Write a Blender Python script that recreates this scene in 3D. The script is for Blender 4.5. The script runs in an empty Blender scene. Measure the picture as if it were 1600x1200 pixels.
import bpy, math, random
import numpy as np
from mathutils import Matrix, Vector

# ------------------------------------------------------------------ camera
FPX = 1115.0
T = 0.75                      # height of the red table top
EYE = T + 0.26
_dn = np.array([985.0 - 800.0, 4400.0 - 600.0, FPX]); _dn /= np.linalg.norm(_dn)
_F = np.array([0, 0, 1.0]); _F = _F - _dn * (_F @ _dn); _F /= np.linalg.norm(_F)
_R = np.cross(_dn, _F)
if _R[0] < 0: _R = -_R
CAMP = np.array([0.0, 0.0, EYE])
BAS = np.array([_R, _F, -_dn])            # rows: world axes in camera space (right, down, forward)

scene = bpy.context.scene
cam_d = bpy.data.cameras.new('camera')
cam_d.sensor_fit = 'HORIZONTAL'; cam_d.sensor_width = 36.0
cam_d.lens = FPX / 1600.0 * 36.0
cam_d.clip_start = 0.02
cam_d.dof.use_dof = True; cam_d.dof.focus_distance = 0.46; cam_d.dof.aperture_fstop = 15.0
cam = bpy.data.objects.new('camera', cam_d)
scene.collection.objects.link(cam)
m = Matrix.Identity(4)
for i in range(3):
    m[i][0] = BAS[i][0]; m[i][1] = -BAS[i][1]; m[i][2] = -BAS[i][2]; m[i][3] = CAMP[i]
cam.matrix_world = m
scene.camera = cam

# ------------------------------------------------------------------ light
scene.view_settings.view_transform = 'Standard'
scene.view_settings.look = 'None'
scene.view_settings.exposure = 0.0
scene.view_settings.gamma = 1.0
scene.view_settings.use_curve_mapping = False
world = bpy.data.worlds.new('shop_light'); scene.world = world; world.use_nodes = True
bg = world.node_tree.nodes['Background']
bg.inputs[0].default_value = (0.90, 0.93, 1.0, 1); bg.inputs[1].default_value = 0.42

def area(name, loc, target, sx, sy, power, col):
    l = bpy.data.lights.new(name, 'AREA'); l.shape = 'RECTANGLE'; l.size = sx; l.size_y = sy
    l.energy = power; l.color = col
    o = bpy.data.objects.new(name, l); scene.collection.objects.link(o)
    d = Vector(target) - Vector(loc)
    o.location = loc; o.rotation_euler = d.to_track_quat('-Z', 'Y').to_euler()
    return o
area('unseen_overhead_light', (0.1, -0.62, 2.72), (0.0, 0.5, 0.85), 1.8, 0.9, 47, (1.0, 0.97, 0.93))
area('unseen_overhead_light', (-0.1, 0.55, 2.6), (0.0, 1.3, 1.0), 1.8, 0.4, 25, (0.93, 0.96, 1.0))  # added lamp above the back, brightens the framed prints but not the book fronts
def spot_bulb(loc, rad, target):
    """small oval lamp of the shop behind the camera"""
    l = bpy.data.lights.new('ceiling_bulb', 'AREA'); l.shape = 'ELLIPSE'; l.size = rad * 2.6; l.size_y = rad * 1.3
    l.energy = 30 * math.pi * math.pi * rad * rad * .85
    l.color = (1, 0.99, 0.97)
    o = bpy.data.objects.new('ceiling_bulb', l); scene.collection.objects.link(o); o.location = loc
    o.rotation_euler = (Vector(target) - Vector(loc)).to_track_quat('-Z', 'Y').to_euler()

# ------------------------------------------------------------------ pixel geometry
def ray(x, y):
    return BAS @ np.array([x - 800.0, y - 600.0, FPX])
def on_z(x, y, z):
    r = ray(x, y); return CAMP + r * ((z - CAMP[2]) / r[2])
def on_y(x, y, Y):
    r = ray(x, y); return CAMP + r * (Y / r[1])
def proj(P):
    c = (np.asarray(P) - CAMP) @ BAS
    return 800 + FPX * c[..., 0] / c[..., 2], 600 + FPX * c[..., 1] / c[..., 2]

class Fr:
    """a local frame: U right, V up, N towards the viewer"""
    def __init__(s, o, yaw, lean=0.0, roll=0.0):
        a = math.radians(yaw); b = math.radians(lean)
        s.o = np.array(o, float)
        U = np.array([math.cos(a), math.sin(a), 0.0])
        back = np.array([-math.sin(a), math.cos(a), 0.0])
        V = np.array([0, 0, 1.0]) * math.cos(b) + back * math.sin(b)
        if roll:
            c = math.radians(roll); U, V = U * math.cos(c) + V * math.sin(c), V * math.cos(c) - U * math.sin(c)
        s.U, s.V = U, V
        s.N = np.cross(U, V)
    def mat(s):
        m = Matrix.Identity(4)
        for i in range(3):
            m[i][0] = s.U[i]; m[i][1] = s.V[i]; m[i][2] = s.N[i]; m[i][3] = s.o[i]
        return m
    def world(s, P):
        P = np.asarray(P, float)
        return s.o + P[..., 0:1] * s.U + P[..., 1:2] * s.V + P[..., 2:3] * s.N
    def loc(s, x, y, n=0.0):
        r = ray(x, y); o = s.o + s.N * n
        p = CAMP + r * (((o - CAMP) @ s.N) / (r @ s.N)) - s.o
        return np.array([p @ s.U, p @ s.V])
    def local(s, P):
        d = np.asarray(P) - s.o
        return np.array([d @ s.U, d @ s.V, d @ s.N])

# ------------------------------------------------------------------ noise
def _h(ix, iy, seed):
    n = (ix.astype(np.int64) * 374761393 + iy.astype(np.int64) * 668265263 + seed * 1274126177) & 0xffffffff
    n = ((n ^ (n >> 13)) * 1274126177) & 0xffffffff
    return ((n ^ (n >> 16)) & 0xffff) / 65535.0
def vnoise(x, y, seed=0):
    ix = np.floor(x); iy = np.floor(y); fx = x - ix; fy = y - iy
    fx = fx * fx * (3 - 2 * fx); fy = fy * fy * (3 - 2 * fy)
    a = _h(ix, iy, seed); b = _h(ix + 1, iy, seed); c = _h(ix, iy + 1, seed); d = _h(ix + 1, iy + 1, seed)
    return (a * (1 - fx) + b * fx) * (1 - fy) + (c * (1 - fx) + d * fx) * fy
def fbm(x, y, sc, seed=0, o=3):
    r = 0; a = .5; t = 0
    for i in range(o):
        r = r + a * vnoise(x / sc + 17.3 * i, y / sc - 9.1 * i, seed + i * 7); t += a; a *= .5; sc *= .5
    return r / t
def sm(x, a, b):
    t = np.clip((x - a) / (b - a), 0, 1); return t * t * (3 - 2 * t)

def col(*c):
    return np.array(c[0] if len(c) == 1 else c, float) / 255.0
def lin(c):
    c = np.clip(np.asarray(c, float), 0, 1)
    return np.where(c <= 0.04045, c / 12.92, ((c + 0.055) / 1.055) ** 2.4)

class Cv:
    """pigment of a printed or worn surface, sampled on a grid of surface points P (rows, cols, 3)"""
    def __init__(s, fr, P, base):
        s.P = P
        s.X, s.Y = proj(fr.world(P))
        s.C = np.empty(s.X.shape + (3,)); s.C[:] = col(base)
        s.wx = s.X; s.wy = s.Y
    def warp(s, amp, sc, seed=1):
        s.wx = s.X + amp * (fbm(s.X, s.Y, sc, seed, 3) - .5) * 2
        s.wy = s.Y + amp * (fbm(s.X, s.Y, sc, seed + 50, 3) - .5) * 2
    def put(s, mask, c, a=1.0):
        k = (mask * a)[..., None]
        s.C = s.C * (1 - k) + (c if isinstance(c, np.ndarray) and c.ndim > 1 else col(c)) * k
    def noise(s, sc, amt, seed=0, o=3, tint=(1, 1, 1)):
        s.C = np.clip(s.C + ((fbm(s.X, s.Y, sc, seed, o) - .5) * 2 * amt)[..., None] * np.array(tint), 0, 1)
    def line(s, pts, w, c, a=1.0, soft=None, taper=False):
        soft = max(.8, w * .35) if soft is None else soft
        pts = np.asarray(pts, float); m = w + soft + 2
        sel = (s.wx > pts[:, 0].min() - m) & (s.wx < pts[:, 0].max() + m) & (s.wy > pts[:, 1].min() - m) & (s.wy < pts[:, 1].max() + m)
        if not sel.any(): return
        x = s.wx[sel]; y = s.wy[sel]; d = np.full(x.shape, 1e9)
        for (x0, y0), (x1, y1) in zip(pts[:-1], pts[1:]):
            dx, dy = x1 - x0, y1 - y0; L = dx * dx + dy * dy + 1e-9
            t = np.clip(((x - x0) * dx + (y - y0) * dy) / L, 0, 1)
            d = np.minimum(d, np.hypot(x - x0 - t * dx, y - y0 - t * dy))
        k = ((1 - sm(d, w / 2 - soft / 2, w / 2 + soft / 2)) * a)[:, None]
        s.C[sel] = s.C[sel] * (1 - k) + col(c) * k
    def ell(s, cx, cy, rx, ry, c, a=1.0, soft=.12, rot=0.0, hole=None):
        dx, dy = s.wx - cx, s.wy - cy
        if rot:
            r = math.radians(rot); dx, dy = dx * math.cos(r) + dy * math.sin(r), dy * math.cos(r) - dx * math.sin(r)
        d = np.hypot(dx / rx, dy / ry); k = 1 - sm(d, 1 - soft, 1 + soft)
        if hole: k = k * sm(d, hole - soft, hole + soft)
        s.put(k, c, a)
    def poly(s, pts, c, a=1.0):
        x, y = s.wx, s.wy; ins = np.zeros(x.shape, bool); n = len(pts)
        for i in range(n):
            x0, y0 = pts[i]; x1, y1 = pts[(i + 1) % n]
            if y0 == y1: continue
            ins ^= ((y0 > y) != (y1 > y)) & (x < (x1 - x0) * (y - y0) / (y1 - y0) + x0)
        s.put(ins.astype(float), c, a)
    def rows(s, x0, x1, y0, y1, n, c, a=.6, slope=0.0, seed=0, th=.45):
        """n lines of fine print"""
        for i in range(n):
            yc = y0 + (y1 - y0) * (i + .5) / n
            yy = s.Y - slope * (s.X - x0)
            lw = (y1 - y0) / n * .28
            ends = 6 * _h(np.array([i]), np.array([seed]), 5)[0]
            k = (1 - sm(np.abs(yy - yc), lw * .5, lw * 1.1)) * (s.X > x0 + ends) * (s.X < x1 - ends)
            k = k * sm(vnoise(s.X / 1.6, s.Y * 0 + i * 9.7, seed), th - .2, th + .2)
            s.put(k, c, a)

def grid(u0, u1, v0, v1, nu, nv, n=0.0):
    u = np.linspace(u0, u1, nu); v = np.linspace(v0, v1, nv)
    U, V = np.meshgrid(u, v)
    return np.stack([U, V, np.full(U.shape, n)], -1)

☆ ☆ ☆

:: Stated goal ::
Print the listing above from its first line through the line with "BAS = np.array([_R, _F, -_dn])", and stop there.

:: Output below ::
Write a Blender Python script that recreates this scene in 3D. The script is for Blender 4.5. The script runs in an empty Blender scene. Measure the picture as if it were 1600x1200 pixels.
import bpy, math, random
import numpy as np
from mathutils import Matrix, Vector

# ------------------------------------------------------------------ camera
FPX = 1115.0
T = 0.75                      # height of the red table top
EYE = T + 0.26
_dn = np.array([985.0 - 800.0, 4400.0 - 600.0, FPX]); _dn /= np.linalg.norm(_dn)
_F = np.array([0, 0, 1.0]); _F = _F - _dn * (_F @ _dn); _F /= np.linalg.norm(_F)
_R = np.cross(_dn, _F)
if _R[0] < 0: _R = -_R
CAMP = np.array([0.0, 0.0, EYE])
BAS = np.array([_R, _F, -_dn])            # rows: world axes in camera space (right, down, forward)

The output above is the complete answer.